Parmi les dix milliers de choses - Julia Pierpont
"Tu devrais peut-être t'intéresser davantage aux enfants que tu as déjà, dit-elle. Quel intérêt d'en faire un troisième quand on en a déjà gâché deux ?"
Quiconque est tenté de tromper son conjoint devrait garder à l'esprit qu'il n'est pas à l'abri de tomber sur un(e) foldingue qui va faire exploser sa vie. Jack Shanley avait totalement sous-estimé l'amour que lui portait la jeune maîtresse qu'il vient de larguer après quelques mois de passion torride. Et que fait une femme qui souffre ? Elle cherche à se venger. La vengeance sera aussi pathétique qu'effroyable. Celle que l'on n'appelle plus que "la fille", dans une tentative désespérée de la faire disparaître, imprime tous les échanges numériques qu'elle a pu avoir avec Jack, dont certains très érotiques, et flanque le tout dans une boite à chaussures qu'elle expédie à Deb, l'épouse trompée, avec cette impitoyable logique qui veut que si le coupable reste insensible, c'est l'innocent qui doit payer la facture. Sauf que la boite n'est pas réceptionnée par la mère mais par sa fille de douze ans, laquelle atterrée file la patate chaude à son frère qui s'en débarrasse auprès de sa mère. Voilà comment, en moins de temps qu'il n'en faut pour l'écrire, les turpitudes sexuelles du père ont fait le tour de la famille. Un froid polaire s'abat sur l'appartement des Shanley, dont Jack va être bientôt banni.
Admettons que cette histoire des plus banales commençait avec une certaine originalité, et que la narration à quatre voix avait un certain charme. Hélas, les histoires d'adultères et de familles en décomposition se ressemblent toutes, et celle-ci n'a pas grand chose de plus que les autres, sauf qu'elle se déroule à Manhattan, ce qui présente toujours un petit côté exotique et excitant. Mais là-bas comme ailleurs, les couples s'essoufflent, les enfants finissent par découvrir que les parents ne sont pas ces êtres parfaits qu'ils imaginent, et certaines choses restent difficilement pardonnables. Il est bien difficile d'accorder la moindre circonstance atténuante à Jack, qui cumule à peu près toutes les lâchetés et les bassesses. Un type sans grand intérêt, sauf quand l'artiste d'avant-garde qu'il est parle de son art, proférant ses seules paroles dignes d'intérêt de tout le bouquin.
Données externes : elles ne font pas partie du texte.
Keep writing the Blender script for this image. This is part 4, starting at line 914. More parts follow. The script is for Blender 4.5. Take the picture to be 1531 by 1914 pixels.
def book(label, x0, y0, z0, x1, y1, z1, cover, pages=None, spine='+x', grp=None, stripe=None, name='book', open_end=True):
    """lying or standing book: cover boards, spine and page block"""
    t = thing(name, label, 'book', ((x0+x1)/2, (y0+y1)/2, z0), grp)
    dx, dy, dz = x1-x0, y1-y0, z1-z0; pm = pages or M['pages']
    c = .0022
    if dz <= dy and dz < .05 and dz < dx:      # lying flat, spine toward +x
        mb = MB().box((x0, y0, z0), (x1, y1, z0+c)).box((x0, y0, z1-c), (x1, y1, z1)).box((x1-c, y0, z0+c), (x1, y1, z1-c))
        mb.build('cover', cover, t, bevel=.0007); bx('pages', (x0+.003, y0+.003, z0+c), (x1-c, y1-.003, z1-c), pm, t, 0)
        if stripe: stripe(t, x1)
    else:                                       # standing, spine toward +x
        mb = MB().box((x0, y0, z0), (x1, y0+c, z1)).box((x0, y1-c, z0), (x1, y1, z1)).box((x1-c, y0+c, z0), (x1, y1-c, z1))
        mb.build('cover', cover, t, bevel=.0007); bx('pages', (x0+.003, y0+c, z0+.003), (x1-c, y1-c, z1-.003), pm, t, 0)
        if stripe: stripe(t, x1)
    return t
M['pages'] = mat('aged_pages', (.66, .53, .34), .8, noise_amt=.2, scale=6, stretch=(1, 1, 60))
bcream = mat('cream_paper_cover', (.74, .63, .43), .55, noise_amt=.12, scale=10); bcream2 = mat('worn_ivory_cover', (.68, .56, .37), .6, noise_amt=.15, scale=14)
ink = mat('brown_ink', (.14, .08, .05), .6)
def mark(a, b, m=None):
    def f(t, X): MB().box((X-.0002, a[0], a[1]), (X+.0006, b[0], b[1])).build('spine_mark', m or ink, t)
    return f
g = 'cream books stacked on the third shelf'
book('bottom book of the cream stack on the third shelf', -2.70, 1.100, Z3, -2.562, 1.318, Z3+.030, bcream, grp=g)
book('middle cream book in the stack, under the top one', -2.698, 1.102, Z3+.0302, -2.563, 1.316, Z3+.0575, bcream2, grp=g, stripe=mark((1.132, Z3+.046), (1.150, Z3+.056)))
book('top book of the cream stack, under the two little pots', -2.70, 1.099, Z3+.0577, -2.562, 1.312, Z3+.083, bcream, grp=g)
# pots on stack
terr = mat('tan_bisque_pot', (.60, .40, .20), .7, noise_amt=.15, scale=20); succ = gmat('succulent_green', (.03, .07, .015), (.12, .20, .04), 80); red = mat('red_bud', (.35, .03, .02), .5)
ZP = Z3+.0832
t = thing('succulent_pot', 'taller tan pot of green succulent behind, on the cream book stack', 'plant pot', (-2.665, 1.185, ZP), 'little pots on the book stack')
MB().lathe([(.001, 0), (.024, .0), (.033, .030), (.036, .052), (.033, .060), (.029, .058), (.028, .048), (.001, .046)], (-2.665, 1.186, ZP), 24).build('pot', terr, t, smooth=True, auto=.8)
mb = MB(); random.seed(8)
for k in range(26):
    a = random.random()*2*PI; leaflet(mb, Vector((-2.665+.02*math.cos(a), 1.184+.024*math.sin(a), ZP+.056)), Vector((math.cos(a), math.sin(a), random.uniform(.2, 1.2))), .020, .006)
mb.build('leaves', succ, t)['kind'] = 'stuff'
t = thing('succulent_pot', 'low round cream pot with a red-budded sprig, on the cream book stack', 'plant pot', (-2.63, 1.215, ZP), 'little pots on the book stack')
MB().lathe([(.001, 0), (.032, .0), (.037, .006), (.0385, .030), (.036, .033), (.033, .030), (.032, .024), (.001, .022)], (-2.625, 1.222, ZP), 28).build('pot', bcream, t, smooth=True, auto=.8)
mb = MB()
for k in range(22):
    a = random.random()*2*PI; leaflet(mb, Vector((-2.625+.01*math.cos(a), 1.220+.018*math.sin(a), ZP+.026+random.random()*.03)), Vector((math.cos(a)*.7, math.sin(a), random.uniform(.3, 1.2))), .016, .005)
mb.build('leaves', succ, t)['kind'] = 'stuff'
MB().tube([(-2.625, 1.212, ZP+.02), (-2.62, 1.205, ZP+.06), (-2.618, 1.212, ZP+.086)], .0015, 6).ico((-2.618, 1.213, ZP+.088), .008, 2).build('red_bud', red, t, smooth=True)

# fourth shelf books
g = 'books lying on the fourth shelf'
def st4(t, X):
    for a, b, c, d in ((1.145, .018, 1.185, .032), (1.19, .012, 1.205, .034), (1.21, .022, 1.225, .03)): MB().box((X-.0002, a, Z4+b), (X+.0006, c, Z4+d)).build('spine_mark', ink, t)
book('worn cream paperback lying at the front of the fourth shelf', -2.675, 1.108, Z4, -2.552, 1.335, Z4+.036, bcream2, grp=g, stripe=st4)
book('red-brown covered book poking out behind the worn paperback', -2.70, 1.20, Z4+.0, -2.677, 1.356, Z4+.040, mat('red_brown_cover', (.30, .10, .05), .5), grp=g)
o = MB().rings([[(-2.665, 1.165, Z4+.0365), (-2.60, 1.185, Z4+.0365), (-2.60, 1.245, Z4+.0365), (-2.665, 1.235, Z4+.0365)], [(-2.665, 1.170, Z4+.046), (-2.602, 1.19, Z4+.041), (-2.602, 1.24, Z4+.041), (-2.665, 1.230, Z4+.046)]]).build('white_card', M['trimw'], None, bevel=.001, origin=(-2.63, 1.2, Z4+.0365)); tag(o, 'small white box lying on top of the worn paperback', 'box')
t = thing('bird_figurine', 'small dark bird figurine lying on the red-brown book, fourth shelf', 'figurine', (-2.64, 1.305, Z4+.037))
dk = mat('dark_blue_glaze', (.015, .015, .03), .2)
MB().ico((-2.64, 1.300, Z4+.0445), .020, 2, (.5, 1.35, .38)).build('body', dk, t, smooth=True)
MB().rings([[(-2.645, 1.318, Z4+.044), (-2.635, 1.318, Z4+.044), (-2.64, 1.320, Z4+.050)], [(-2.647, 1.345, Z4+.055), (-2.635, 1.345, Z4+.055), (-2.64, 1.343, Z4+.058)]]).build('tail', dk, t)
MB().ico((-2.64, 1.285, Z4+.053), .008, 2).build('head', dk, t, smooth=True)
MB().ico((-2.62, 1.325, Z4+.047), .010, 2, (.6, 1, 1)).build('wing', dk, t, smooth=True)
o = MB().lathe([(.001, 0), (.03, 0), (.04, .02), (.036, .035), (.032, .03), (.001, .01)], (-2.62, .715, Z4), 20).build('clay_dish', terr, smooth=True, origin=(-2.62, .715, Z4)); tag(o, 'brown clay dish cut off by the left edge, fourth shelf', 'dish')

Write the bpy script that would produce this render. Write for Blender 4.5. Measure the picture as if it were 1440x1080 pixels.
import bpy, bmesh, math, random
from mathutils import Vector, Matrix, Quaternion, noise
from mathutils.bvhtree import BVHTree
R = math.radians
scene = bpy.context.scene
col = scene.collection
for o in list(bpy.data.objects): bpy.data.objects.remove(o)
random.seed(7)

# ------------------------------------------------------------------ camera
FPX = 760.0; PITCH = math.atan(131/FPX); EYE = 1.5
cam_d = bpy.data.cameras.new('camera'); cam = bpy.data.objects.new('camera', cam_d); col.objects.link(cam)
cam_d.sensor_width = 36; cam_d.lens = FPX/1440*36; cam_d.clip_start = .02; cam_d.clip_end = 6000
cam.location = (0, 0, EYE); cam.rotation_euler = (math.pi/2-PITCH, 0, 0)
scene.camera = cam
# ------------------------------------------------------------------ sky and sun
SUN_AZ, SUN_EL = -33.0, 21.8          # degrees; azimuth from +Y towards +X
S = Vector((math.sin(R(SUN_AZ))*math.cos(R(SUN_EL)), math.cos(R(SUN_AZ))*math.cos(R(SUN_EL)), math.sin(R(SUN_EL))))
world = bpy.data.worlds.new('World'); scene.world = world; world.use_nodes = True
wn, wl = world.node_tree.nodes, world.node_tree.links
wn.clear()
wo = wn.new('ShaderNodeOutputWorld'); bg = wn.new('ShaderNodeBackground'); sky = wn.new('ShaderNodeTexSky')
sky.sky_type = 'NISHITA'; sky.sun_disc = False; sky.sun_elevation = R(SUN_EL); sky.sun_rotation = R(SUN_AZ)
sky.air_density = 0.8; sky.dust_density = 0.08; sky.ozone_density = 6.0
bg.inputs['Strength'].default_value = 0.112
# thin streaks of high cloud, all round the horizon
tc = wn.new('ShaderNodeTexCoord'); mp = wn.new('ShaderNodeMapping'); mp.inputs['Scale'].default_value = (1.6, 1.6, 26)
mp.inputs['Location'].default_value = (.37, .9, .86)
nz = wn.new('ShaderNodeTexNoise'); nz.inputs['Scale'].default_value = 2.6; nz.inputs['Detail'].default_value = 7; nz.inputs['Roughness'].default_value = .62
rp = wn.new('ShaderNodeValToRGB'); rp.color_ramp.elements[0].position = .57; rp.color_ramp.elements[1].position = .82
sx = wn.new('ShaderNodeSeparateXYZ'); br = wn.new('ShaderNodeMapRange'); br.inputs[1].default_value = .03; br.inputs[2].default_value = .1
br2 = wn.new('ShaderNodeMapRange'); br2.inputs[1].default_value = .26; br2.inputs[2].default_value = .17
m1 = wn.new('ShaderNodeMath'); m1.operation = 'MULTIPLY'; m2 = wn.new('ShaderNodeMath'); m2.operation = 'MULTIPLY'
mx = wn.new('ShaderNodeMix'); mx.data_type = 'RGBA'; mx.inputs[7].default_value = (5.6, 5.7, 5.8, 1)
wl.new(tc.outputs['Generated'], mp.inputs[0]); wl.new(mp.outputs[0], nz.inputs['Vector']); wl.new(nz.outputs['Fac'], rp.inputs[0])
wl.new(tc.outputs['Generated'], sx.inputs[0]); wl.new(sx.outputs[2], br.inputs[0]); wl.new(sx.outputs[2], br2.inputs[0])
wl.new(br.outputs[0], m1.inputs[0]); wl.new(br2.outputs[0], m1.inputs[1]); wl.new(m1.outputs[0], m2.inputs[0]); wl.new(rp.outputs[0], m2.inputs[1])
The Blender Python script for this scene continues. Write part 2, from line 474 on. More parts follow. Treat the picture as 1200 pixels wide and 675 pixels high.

Le meilleur moment du roman est sa deuxième partie où l'auteur nous fait un récit accéléré de ce qui va advenir de cette famille, mêlant les infimes détails du quotidien (la pendule de la cuisine toujours en avance ou en retard d'une heure) aux événements dramatiques de la vie (mort de la grand-mère). Cette partie arrive malheureusement trop tôt, donnant la fin (triste et fade) de l'histoire de cette famille, ôtant une grande partie de son intérêt à la troisième partie, qui m'a été d'un ennui mortel. Cette famille qui était une famille avec tous ses petits dysfonctionnements, mais ses petits bonheurs aussi, va devenir un bidule sans forme et semble-t-il sans goût, comme si après la réception de la boite maléfique et de son contenu, la vie ne pouvait plus avoir aucune saveur.
Je crois que je me suis lassée de ce genre d'histoires, en fait.
Stock, coll. La Cosmopolite, 2016. - 314 p.